Time:9:00am - 10:30am, March 12th, 2021

Platform:Zoom

Speaker:Neng Wang (Columbia University)

Link: https://zoom.us/j/98096409692?pwd=dFFueWNKL091bS90R2VQK0ovdDNEdz09

Meeting ID:980 9640 9692

Passcode:inse

 

Abstract:

We evaluate the welfare consequences of mandates to invest in sustainable corporations, defined as those that spend to mitigate a climate disaster externality. These mandates incentivize otherwise ex-ante identical unsustainable firms to become sustainable for a lower cost of capital. Despite being a dynamic stochastic general equilibrium model, a simple formula shows that the cost-of-capital wedge between sustainable and unsustainable firms is equal to a sustainable firm’s mitigation spending divided by its market valuation. A firm’s mitigation effectively lowers its productivity (a tax proportional to its market value) and is compensated by a lower cost of capital. Sustainable firms invest and accumulate capital at the same rate as unsustainable firms. Using global warming projections, a mandate of 82% of firms spending 9.6% of their output on mitigation for a 1% cost-of-capital wedge yields the first-best outcome. Welfare is nearly 20% higher while Tobin’s q is only modestly lower compared to the competitive equilibrium because mitigation, while costly, reduces aggregate risk. Mandates in practice are an order of magnitude too small.

 

Speaker:

 

 

Professor Neng Wang is Chong Khoon Lin Professor of Real Estate and Finance at Columbia Business School and a visiting professor at CKGSB. He is also a Research Associate (Senior Research Fellow) at the National Bureau of Economic Research (NBER), a Senior Research Fellow at Asian Bureau of Financial and Economics Research (ABFER), and an Academic Member of the Luohan Academy.
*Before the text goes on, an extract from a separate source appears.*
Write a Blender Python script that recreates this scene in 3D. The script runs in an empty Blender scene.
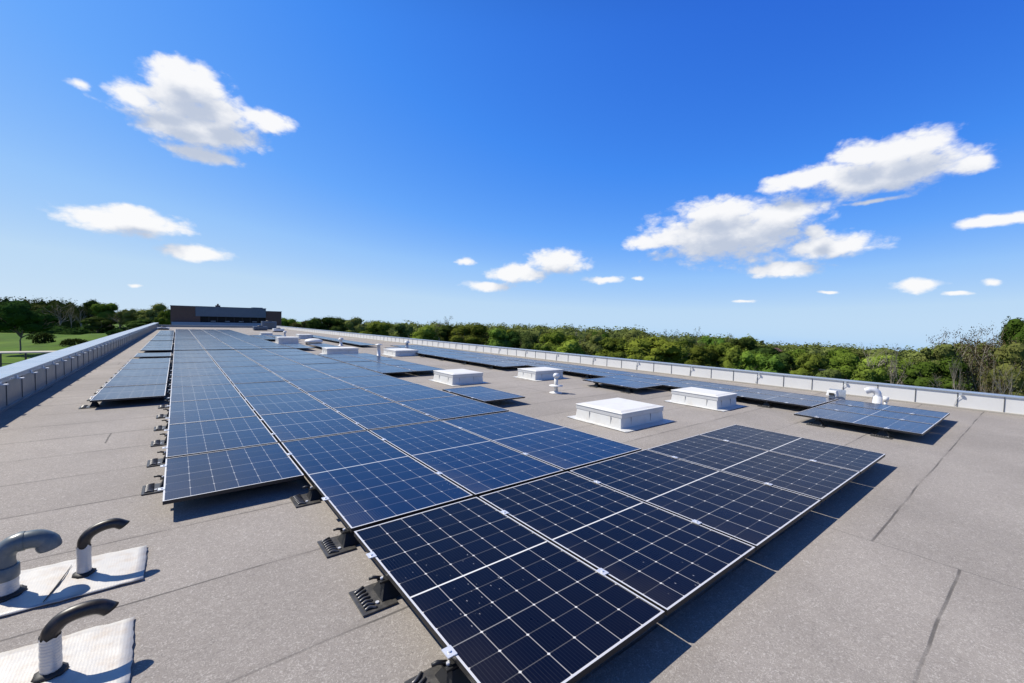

He has widely published in leading economics, finance, and business journals. Among other awards and honors, he won a Smith-Breeden Distinguished Paper Prize awarded by the Journal of Finance, and the Bettis Distinguished Scholar Award from Carey School of Business, Arizona State University. He is an Associate Editor at the Journal of Finance and was an Editor in the Finance area at the Management Science. His research interests include corporate finance, contract theory, financial institutions, asset pricing, asset allocation, sovereign debt and international finance, risk management, entrepreneurial finance, household finance, wealth distribution, macroeconomics, private equity, hedge funds, investor protection, real estate finance, FinTech, and the Chinese economy. He has taught courses at both MBA and PhD levels including advanced corporate finance, entrepreneurial finance and private equity, fixed income securities and markets, financial institutions, risk management, real estate finance, corporate finance theory, and continuous-time finance. He received a Ph.D. in Finance from the Graduate School of Business at Stanford University in 2002.